Magali Goimard avec qui il avait ouvert la seconde partie du concert en jouant d’une manière vive et entraînante l’ouverture du » Barbier de Séville » le rejoignait pour interpréter avec un entrain communicatif la célèbre » Danza « , transcrite elle aussi pour piano à quatre mains comme les deux ouvertures précédentes. José David n’était cependant pas oublié quand les deux cantatrices interprétèrent le duo » Les vierges au crépuscule » , faisant ressortir tout la caractère impressionniste de l’oeuvre. Le chant se suffit à lui-même, mais il n’est pas de bonne interprète qui ne sache l’accompagner d’un talent de comédienne pour montrer la détresse d’un personnage ou à l’opposé sa malice voire son stratagème . Parmi les moments forts de cette soirée nous retiendrons la prestation époustouflante de Cécilia Arbel dans Sento un interna voce extrait d’ » Elisabetta, Regina d’Inglhiterra » soutenue au piano par un Ludovic Selmi flamboyant.
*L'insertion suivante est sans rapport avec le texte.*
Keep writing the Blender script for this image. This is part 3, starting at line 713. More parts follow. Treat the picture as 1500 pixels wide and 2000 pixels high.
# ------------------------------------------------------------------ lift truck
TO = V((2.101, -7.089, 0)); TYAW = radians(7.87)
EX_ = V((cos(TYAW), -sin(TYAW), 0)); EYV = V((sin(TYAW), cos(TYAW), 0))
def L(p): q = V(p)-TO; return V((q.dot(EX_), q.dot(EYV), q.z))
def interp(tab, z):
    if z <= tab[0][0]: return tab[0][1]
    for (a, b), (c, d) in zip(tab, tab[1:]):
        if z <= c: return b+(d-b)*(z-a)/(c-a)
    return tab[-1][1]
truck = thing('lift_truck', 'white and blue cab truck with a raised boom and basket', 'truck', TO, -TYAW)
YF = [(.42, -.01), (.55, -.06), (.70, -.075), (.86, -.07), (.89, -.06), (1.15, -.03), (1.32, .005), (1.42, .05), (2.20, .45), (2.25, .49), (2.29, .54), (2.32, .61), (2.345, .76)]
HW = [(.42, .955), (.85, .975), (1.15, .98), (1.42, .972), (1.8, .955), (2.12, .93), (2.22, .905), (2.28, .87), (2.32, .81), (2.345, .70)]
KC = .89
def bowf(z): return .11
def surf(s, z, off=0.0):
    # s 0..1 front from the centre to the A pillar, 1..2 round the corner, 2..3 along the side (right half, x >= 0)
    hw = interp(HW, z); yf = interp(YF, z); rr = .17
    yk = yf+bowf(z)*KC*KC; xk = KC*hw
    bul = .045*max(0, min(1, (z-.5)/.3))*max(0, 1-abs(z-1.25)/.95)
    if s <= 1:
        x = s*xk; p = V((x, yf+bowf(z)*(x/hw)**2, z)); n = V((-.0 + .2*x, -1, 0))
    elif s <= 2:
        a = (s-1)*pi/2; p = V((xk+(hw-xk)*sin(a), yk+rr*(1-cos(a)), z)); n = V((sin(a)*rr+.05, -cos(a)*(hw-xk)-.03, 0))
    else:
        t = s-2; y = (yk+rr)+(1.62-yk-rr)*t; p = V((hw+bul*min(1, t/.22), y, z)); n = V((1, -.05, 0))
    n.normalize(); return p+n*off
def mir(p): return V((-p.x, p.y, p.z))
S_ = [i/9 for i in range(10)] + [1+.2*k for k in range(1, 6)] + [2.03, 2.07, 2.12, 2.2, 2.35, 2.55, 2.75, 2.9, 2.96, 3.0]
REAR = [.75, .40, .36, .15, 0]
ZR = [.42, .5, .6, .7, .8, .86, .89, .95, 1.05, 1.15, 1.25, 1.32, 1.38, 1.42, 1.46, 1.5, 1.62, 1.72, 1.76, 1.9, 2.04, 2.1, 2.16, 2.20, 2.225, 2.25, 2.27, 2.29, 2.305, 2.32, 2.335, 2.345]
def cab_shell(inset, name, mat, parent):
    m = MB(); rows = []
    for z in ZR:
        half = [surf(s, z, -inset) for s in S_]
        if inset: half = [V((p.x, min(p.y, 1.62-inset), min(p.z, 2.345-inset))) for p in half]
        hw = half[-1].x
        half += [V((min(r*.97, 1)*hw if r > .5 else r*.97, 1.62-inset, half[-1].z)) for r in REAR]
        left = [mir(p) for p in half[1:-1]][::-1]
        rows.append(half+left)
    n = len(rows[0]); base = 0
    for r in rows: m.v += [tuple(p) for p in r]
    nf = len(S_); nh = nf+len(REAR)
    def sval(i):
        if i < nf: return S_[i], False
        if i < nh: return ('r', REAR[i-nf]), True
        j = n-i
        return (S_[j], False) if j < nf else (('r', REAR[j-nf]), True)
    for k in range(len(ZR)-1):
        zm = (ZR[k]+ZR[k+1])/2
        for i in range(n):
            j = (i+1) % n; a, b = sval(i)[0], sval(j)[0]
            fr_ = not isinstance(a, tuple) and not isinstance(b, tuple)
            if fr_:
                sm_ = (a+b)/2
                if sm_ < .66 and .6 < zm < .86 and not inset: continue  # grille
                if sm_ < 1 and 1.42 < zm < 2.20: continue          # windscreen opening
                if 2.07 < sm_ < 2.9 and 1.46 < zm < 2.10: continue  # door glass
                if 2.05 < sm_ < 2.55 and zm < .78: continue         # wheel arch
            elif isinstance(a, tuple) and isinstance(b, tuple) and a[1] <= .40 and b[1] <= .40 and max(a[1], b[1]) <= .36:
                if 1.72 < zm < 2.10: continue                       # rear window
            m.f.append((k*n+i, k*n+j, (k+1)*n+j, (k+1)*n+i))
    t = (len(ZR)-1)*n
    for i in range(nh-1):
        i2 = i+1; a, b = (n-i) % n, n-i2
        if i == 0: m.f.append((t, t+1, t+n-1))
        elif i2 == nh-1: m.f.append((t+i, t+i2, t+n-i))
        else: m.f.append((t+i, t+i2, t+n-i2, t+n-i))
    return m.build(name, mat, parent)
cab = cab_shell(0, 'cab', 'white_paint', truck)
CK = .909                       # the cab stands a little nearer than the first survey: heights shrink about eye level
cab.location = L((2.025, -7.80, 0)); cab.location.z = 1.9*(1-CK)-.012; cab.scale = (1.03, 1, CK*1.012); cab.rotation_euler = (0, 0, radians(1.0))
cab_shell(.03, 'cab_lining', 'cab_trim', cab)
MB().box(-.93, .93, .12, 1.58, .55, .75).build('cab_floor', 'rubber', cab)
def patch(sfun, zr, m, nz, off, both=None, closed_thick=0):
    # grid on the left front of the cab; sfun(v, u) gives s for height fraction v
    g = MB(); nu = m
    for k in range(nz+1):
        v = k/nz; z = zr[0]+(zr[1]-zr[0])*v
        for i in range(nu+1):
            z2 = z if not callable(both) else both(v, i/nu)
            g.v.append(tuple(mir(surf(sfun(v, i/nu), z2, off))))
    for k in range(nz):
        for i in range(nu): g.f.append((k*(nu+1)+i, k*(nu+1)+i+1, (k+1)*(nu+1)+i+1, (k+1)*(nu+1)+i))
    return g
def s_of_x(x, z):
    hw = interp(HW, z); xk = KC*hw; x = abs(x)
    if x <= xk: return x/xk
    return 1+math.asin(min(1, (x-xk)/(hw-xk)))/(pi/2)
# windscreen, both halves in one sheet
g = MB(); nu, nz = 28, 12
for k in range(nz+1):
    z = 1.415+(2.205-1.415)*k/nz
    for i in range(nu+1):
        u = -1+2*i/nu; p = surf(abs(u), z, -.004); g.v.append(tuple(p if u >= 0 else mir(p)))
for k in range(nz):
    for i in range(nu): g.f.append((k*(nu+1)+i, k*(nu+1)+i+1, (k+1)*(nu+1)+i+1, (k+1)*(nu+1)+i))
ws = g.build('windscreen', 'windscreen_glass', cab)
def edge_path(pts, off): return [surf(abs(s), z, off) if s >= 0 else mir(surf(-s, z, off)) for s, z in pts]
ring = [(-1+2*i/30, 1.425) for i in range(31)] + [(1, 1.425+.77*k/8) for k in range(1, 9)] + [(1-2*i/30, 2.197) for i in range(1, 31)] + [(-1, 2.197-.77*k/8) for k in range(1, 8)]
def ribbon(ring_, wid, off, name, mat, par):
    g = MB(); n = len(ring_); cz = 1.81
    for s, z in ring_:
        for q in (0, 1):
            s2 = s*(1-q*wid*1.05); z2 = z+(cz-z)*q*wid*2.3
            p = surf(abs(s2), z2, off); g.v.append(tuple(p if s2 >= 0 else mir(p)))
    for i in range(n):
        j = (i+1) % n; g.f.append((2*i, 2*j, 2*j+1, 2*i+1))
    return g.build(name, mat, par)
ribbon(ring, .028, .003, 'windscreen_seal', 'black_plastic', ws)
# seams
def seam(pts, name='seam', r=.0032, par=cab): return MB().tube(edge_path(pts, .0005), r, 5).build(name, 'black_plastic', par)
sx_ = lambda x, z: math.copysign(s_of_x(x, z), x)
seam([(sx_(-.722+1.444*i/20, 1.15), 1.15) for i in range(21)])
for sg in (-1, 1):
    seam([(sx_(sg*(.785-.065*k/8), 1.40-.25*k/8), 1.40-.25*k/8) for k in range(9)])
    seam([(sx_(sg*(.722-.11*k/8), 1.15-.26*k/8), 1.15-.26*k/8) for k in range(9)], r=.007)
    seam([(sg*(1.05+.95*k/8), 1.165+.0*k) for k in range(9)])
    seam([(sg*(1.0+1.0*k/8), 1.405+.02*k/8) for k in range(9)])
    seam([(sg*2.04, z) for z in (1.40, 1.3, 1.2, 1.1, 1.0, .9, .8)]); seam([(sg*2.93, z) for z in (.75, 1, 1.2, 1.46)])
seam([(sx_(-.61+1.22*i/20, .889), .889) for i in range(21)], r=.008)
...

Nous retiendrons aussi toute l’espièglerie de Rosine par Julie Nemer chantant et jouant en même temps Una voce poco fa du Barbier de Séville avec beaucoup de présence et d’intensité sous les acclamations du public comme cela avait été le cas quelques instants plus tôt pour Cécilia.
L’auditoire debout à la fin du concert applaudissait avec enthousiasme les quatre artistes et la soirée se terminait en apothéose lorsque Cécilia et Julie interprétèrent en bis le fameux » Duo des chats » devant une assistance médusée par l’aisance des deux jeunes femmes à chanter et jouer l’affrontement des deux animaux.
Les portes de la chapelle se sont refermés. Reste le souvenir d’une magnifique édition que l’on doit d’abord à toute la programmation de Magali, mais aussi au talent de chaque artiste, chanteur, chanteuse ou instrumentiste, visiblement heureux de se produire dans le choeur de cette belle chapelle restaurée ! Que toutes et tous soient remerciés pour ces beaux moments d’humanité qu’ils nous ont fait vivre.
A L’ANNÉE PROCHAINE POUR UNE NEUVIEME EDITION QUI SERA, NOUS N’EN DOUTONS PAS TOUTE AUSSI RICHE QUE CELLE-CI.